The threats were seen by the BBC as part of an orchestrated campaign to intimidate the corporation over its coverage of Iraq's supposed weapons of mass destruction. Another highly placed source alleged that the former cabinet minister Peter Mandelson had sought to negotiate a "deal" which it is believed would have involved the BBC publicly retracting allegations made by Andrew Gilligan, defence correspondent for the Today programme, who claimed in a broadcast on 29 May that Downing Street had altered intelligence reports on Iraq to make them "sexier", to buttress the case for going to war.
The BBC subsequently phoned Mr Mandelson back, rejecting the suggested deal. According to the source: "That's when the not-so-veiled threat was made. Essentially, the meaning was 'we'll throw everything at you'. It was a clear attempt to threaten the BBC's independence by getting us to pull a story we had publicly said we stood behind. The tone of the conversation seemed to be 'retract or else'."
The row comes as the Prime Minister has appealed for restraint in the wake of the death of Dr Kelly. Today, Peter Hain, the Leader of the Commons, accuses politicians, broadcasters and journalists alike of being sucked into a "Westminster bubble" where political debate is driven out by spin and "on-message government boredom".
Writing in this newspaper, Mr Hain warns fellow members of what he calls "the political class" that unless they introduce more integrity into public life, "we will all go down together" if public disenchantment with politics worsens.
Yesterday Lord Hutton, who will head the official inquiry into Dr Kelly's suspected suicide, paid a courtesy call on his widow at her Oxfordshire home. Tony Blair, who will hold a final press conference on Wednesday before his summer break, has called for "restraint" until after Lord Hutton's inquiry.
The steady drip of information from inside the BBC as it prepares for the Hutton inquiry has infuriated government supporters.
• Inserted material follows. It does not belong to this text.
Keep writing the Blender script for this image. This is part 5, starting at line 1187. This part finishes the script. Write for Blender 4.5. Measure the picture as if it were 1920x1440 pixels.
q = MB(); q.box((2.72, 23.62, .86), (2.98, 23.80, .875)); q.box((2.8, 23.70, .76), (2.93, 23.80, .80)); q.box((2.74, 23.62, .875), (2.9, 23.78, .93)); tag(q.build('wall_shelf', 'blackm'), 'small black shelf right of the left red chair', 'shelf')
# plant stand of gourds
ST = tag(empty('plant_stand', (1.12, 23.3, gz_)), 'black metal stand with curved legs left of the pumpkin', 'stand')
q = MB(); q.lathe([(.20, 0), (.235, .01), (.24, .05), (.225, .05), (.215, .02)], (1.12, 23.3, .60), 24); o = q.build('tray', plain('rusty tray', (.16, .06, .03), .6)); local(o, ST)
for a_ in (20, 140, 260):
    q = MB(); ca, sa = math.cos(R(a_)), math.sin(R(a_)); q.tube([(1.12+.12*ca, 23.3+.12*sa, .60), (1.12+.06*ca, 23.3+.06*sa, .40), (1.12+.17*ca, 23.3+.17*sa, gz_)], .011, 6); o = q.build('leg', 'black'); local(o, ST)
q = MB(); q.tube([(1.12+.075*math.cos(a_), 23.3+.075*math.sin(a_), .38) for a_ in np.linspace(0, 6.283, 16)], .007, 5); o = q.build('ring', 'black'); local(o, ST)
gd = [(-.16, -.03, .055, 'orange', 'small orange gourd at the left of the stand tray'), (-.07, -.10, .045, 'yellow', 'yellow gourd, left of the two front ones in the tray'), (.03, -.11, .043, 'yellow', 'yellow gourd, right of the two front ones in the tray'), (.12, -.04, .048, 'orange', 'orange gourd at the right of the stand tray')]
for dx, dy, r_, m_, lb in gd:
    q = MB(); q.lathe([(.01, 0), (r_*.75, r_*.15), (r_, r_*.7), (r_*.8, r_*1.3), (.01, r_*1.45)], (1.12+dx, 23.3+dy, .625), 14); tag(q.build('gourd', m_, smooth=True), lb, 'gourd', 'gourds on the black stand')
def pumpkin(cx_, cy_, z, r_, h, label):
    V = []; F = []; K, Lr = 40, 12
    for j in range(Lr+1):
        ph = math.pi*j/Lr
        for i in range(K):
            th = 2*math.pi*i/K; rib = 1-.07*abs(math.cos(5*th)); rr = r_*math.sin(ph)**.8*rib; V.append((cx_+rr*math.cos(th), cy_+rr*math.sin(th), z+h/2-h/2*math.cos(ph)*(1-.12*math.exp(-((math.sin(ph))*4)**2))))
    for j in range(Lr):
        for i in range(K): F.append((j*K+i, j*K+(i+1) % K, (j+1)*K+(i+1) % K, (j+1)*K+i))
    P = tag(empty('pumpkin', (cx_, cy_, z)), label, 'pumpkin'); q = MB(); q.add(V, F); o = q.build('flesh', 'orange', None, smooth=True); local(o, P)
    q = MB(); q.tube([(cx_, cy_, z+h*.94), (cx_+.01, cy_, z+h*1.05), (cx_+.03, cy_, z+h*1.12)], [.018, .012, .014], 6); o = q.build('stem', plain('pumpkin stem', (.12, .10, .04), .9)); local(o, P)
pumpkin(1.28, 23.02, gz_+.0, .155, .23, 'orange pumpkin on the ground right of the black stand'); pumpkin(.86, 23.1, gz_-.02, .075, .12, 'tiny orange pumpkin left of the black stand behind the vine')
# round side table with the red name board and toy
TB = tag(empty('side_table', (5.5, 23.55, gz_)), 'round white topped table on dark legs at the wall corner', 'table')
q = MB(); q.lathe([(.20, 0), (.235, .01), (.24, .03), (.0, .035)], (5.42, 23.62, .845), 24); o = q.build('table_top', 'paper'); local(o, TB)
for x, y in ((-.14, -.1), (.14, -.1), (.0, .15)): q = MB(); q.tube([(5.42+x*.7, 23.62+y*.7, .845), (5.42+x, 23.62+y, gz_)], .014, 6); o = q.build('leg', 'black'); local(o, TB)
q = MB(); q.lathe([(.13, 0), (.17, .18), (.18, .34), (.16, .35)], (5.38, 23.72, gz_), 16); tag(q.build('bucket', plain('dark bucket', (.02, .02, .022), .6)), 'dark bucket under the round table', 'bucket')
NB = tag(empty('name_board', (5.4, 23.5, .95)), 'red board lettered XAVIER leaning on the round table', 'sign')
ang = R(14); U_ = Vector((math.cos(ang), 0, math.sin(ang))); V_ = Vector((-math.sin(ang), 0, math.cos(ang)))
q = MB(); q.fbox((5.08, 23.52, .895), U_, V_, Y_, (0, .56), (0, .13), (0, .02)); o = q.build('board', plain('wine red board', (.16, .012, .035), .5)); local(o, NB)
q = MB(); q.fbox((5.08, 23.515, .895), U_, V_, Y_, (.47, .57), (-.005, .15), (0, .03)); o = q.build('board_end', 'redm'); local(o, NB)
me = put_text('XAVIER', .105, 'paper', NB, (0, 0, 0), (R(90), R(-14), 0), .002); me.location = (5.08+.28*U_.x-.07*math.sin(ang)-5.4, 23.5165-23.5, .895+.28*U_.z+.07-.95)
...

One former minister has accused BBC staff of being more guilty than the Government of "spinning".
Last week, the Commons Foreign Affairs Committee "reluctantly" agreed not to publish a transcript of its final hearing in which Andrew Gilligan gave evidence, after receiving a personal request from the BBC chairman, Gavyn Davies.
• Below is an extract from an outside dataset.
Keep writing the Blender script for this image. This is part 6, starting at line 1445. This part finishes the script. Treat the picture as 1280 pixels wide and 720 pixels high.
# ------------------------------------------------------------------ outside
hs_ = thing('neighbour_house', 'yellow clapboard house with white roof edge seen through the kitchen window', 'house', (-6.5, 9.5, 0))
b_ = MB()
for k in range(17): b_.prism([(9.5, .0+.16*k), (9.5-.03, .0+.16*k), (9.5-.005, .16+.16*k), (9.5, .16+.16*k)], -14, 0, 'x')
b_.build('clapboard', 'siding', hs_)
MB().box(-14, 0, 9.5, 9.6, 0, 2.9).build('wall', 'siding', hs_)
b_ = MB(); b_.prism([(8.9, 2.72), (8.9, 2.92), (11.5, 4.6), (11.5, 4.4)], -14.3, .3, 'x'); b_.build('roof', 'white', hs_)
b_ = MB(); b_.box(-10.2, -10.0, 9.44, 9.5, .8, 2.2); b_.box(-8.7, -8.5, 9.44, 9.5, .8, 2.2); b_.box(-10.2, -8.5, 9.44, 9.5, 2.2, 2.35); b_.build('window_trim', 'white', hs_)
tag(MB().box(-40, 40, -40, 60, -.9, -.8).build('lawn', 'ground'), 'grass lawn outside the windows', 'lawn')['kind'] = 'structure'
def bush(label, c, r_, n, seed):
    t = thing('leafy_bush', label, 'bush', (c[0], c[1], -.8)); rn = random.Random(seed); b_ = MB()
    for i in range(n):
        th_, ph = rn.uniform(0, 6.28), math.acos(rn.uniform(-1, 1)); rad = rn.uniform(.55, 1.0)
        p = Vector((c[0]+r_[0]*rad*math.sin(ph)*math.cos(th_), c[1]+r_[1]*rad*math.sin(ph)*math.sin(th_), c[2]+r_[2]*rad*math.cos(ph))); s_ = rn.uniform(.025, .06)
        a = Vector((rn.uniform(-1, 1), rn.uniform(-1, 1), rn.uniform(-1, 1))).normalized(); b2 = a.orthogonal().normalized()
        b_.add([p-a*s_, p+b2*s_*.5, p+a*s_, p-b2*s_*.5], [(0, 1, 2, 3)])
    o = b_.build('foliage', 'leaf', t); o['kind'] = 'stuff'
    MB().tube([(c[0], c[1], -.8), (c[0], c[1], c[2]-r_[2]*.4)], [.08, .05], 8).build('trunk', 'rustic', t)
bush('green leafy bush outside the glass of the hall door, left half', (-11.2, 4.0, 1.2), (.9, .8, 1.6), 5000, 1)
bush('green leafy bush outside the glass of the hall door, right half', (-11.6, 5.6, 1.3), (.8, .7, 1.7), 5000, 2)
Gisela Stuart, a Labour member of the committee, said: "If we withheld the transcript, in the interest of stabilising the situation, I would have expected a similar attitude from the BBC. I would have expected them to give up spinning."
In his evidence, given in private at the very time when Dr Kelly was walking to his death in an Oxfordshire wood, Mr Gilligan is understood to have claimed that he was trying to persuade the source of his allegations to come forward, implying it was someone other than the scientist.
The BBC has since confirmed that this source was in fact Dr Kelly, who had appeared before the committee two days earlier. Mr Gilligan may have to explain to Lord Hutton why he appeared to give misleading information to a Commons committee.
Mr Hain, who had already complained of the deteriorating quality of political debate before the events that led to Dr Kelly's death, has added a warning that: "Politicians, news broadcasters and journalists now form a 'political class' which is in a frenzied world of its own, completely divorced from the people, and which is turning off viewers, listeners and readers from politics by the million.
"Government can do more to cut out the spin. But equally the media can do more to report substance. If we don't burst this Westminster bubble, we will all go down together."